Dedico-lhe o meu silêncio, Mario Vargas Llosa (Quetzal)
Talvez todos os escritores sejam irregulares na escrita ou talvez sejam os leitores que oscilam na apreciação da sua obra, gostando de alguns livros e depreciando outros sem que haja uma verdadeira razão para tal. É o que sinto com a leitura de Mario Vargas Llosa: alguns livros, como A Festa do Chibo ou O Sonho do Celta ou ainda A Guerra do Fim do Mundo, são extraordinários, outros dececionaram-me, apesar de reconhecer em todos a qualidade da escrita. Dedico-lhe o Meu Silêncio fica a meio caminho entre uns e outros.
Toño Azpilcueta, o protagonista, acredita que
é o melhor conhecedor e escritor de música e das danças populares peruanas. Um
dia recebe um convite para ir ouvir tocar Lalo Molfino, apresentado como sendo
o melhor guitarrista do Peru e talvez do mundo. E de facto, ouvi-lo tocar foi
uma experiência única: «Tinha a sensação de que aquela música o trespassava,
entrava no seu corpo e corria pelas suas veias juntamente com o seu sangue.» Pouco
depois de o ouvir, fica a saber que Lalo morreu, provavelmente ter-se-á
suicidado. Fica a saber também que era um homem estranho, um génio, mas que nunca
falava com ninguém e todos o odiavam. Tinha uma paixão por Cecilia Barraza, cantora,
amiga de Toño, a quem diz no último dia em que a o viu: «Dedico-lhe o meu silêncio».
Toño decide-se a escrever um livro sobre
Lalo, uma homenagem ao músico, e, simultaneamente, à valsa crioula. À música
peruana.
Uma das questões interessantes deste livro
é a forma como nos apresenta o Perú e, em particular, a sua capital, Lima, os seus
calllejones, os carnavais – ou carnestolendas – a música, sobretudo
a valsa crioula e os músicos, mas também as ratazanas. E a esperança de que a
música permita acabar com as divisões e o ódio entre irmãos (esta esperança é
relatada depois de contar a história de uma mulher morta pelos senderistas). Uma
palavra recorrente é huachaferia. Depois de escrever sobre a origem da palavra,
em vez de tentar uma definição, opta por dar exemplos, referindo que a valsa
crioula é a expressão por excelência da huachaferia no âmbito musical.

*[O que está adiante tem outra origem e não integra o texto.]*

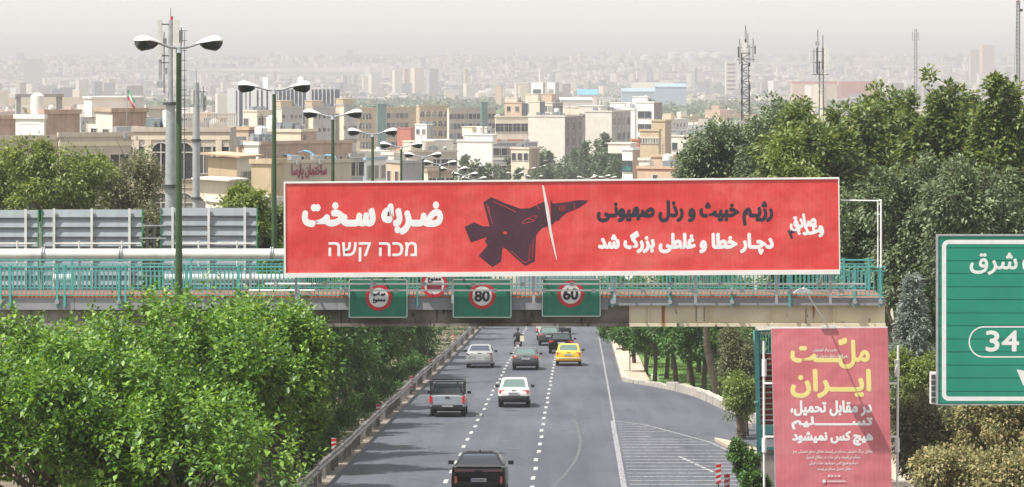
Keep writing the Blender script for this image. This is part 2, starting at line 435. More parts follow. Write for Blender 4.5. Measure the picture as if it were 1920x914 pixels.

Como exemplos de huachaferia de alto
coturno elenca os seguintes: «desafiar para duelo, a afición taurina,
ter casa em Miami o uso da partícula «de» ou a conjunção «y» no apelido». De
classe média: ver telenovelas e reproduzi-las na vida real, levar talharins em
panelas familiares para as praias aos domingos e comê-los entre onda e onda;
dizer «penso de que» e meter diminutivos até na sopa («Bebes um champanhezinho,
irmãozinho?») e chamar «cholo» (em sentido pejorativo ou não) ao próximo. E
proletários: usar brilhantina, mascar pastilha elástica, fumar marijuana,
dançar rock and roll e ser racista. (pg. 179)
Li este livro pensando que era a despedida
do Autor e uma canção de amor ao seu país, à sua capital e à música peruana,
mas num post scriptum refere que gostaria ainda de escrever um ensaio sobre
Sartre, que foi seu mestre quando era jovem. Fica por isso a história de amor
ao Peru e à sua mulher, Patrícia, a quem o dedica.